Labour on capitalist offensive

Most people have very few illusions in what a Labour government would deliver. The Labour leaders, far from promising the earth, are simply vying with the Tories to prove that big business will be safe in its hands. They are laying down the message that any gains given to workers with the one hand will be snatched back with the other.

Take last week’s ‘attack on inequality’ by Gordon Brown, the shadow chancellor. He proposed to provide an extra £700 million a year funding to boost education opportunities for the ‘disadvantaged’. But where would the money come from? From ending all child benefit payments to full-time school and college students between 16 and 18.

At present benefit is paid at the rate of £10.80 a week for the first child and £8.80 for subsequent children. Playing his populist card, Brown asked why the parents of boys at Eton should receive this payment while it was denied to families whose children had been forced to go out to work.

But eating into child benefit is an attack on working class families. It is paid as of right and is seen as a source of regular income by millions. As a result, the Tories and Liberal Democrats were able to attack Labour’s proposals from the left. Peter Lilley, the secretary of state for social security, correctly stated that they would discourage young people from staying in education.

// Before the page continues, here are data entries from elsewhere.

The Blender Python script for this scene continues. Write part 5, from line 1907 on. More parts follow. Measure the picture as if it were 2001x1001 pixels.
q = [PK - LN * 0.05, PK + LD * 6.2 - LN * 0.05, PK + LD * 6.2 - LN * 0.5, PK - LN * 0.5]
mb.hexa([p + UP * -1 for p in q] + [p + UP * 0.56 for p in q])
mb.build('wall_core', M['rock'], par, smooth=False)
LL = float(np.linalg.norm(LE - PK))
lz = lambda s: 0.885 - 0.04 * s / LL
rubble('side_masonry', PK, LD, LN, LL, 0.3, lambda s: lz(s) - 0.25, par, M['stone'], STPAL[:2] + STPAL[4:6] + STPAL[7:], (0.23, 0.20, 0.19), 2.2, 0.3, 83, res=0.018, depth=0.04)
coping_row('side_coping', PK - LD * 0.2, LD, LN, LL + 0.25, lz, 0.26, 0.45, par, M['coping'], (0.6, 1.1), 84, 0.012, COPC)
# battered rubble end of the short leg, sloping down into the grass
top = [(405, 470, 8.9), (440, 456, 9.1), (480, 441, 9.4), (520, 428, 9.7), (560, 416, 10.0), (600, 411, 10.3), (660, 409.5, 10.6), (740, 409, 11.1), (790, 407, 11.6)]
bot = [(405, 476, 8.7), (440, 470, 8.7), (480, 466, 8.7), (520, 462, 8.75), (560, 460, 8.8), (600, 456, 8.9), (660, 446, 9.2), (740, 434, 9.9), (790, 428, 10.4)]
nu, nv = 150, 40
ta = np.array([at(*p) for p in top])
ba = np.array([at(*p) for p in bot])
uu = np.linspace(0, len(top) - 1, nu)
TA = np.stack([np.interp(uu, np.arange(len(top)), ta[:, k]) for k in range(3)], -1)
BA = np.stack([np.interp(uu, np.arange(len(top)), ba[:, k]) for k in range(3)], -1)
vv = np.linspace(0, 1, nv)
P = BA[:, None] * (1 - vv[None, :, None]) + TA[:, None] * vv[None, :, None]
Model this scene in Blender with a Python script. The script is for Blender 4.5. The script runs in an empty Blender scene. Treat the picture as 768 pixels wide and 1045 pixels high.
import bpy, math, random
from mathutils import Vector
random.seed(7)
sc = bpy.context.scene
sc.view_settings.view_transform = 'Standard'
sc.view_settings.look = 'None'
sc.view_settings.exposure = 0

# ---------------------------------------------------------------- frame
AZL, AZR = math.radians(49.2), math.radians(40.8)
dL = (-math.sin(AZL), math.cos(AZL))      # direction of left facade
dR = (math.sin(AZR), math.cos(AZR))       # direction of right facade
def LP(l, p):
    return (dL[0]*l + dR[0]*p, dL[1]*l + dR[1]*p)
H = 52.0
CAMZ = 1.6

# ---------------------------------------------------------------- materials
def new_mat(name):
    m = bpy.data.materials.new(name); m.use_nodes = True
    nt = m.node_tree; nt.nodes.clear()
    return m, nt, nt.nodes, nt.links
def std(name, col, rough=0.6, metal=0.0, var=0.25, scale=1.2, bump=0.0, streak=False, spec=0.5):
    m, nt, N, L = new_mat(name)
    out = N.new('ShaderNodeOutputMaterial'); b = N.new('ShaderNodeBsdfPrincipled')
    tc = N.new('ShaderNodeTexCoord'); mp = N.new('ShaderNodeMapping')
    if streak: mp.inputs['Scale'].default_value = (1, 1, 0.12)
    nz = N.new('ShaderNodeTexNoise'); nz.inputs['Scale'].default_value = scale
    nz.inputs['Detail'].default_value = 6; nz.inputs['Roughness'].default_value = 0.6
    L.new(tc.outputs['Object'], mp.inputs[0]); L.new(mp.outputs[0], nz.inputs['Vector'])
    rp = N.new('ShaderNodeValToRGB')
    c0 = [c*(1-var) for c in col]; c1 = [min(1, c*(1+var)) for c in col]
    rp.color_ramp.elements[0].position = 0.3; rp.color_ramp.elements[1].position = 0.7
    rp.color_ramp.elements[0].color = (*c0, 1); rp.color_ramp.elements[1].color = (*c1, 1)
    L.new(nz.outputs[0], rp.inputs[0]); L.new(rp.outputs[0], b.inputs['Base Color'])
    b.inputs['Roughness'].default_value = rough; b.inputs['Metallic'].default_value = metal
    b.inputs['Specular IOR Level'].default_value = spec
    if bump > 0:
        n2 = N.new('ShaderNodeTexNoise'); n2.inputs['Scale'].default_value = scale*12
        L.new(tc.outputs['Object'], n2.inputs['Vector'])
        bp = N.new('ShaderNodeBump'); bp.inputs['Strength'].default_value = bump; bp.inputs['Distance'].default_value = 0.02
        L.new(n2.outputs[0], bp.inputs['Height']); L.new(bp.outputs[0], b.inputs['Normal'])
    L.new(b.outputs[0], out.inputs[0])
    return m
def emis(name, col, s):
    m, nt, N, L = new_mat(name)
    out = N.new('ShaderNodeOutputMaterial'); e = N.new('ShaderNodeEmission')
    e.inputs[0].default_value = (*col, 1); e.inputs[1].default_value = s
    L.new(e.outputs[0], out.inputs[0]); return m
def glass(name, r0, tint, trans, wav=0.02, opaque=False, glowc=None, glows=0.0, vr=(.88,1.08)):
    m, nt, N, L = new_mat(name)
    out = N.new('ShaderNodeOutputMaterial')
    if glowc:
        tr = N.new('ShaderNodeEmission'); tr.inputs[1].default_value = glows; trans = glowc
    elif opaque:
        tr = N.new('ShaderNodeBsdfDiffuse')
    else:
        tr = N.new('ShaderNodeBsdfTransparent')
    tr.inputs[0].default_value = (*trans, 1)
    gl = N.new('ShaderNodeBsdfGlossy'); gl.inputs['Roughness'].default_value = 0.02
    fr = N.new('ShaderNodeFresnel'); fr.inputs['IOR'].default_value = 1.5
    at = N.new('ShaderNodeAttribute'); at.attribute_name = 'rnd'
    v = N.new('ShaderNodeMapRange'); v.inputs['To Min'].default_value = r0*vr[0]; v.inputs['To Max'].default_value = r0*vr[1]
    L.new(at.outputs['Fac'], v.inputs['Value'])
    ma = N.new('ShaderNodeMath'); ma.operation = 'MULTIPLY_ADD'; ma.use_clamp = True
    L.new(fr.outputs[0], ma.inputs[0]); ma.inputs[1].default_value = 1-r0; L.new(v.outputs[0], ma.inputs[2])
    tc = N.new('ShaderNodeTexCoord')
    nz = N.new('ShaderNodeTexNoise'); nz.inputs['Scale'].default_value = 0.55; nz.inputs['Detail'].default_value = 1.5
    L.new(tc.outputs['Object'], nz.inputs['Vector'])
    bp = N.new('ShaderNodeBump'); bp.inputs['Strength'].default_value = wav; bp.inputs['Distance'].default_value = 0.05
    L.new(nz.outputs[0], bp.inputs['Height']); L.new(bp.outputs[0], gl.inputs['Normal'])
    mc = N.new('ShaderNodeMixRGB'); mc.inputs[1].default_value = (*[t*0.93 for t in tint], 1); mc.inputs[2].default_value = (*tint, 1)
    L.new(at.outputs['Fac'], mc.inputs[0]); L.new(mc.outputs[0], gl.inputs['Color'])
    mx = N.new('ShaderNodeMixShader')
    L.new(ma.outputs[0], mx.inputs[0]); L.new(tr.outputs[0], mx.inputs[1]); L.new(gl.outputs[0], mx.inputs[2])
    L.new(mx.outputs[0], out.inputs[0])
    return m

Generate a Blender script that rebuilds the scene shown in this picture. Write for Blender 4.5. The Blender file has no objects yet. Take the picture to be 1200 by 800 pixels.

It is of course easy to point to Lilley’s incredible hypocrisy. Just a couple of days earlier he was denying the very existence of poverty in Britain. According to him, “Government policies have continued to increase the prosperity of the population as a whole.”

A report from the Child Poverty Action Group demonstrated how one in three children are growing up in poverty and the poorest 10% of the population have seen their incomes drop by 18% in real terms since 1979. Simultaneously, Centrepoint, the homeless charity, pointed to the fact that 80% of homeless young people are forced to leave home by parents who can no longer cope with their own no-hope degradation.

Yet more and more of the bottom 20% own a fridge, a video, a car, even a telephone, declares Lilley - as if the mere possession of these items will alone relieve workers’ oppression. If the fridge is often empty or contains nothing but second-rate pre-packaged foods; if the video is used only to play third-rate ‘entertainment’; if the car is used - out of necessity - only to take the wage-earner to and from the workplace; is it any wonder that workers are not rushing to thank the Tories? The everyday struggle to make ends meet goes on. A holiday, a school trip, sporting or cultural activities are still out of the question.